The Dollar Store Wars Are Over. What’s Next for the People Who Sell Us Cheap Canned Goods?

But really, so much better than vending machine prices.

Photo by Chris Hondros/Getty Images

The summer and fall of 2014 were the seasons of dollar drama. First, Dollar Tree said it was buying its bigger but less profitable competitor, Family Dollar, for about $8.5 billion. Then, Dollar General, the biggest of the ultra-cheap U.S. chains upped that bid with an $8.9 billion offer. But Family Dollar just wasn’t into Dollar General that way and rebuffed it twice. So Dollar General went hostile and took a new $9.1 billion offer directly to Family Dollar’s shareholders.

The Barbarians were totally storming the canned tuna aisle.

Anyway. Fast-forward to 2015, and the makings of a truly great financial saga crumbled when Family Dollar shareholders resoundingly approved the company’s $8.5-billion sale to Dollar Tree, ending Dollar General’s quest only a few months after it really began. That was in late January. A little more than a month later, Dollar General is on the rebound. The company on Thursday said it in its quarterly report that it will accelerate its rollout of new stores this year and the next to better compete with its newly merged rival. In 2015, Dollar General plans to grow its square footage by 6 percent with 730 new stores. The following year, it aims to increase that square footage by another 7 percent with 900 new stores.
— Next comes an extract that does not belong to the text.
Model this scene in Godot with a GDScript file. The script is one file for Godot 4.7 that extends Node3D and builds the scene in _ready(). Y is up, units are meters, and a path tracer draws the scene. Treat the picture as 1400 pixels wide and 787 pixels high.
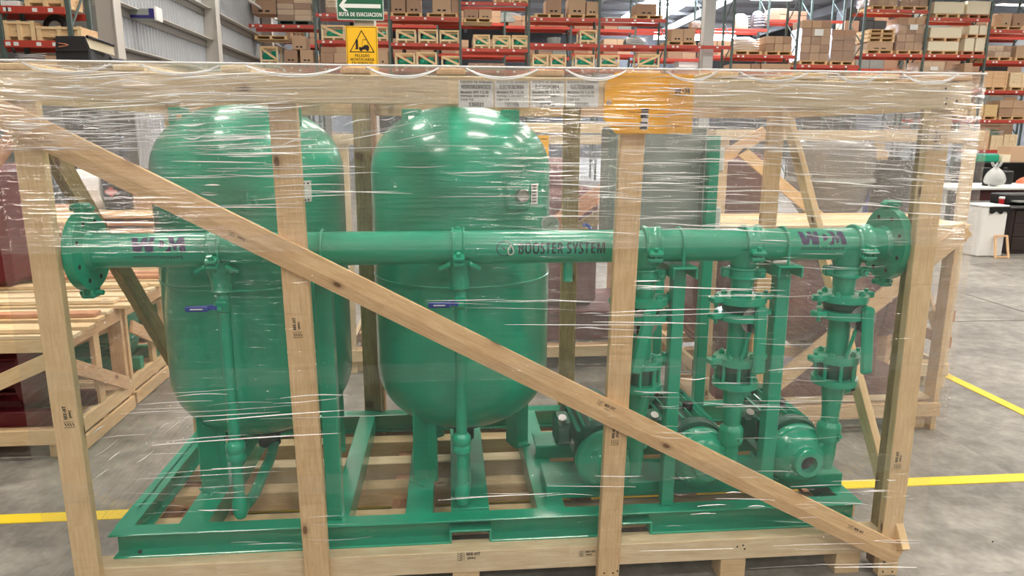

“Our No. 1 priority in terms of investing is investing in our stores, store growth and then having the infrastructure in place to support that,” David Tehle, Dollar General’s chief financial officer, said on the earnings call. “We’re growing stores at a greater rate now than we have probably any time in the history of the company as we move forward into 2016, at least in the modern history of the company.”

Dollar stores are a roughly $48.2 billion market in the U.S. and projected to grow 18 percent over the next five years. They boomed during the recession and in its wake as Americans on tight budgets looked for cheap shopping options but fell on hard times as the economy slowly picked up again. The government’s $8.6 billion cut to food-stamp spending further weakened traffic to stores (an estimated 40 percent of dollar store customers rely on some kind of government aid).

Still, on Thursday, Dollar General CEO Richard Dreiling seemed upbeat about the chain’s prospects for this year and the next. Macro-trends are looking good. Consumer sentiment is broadly improving. The jobs market is chugging along at a healthy pace. “Looking ahead to 2015, we are cautiously optimistic for our core customer,” Dreiling said. With 730 new stores on the way, that’s probably a good thing.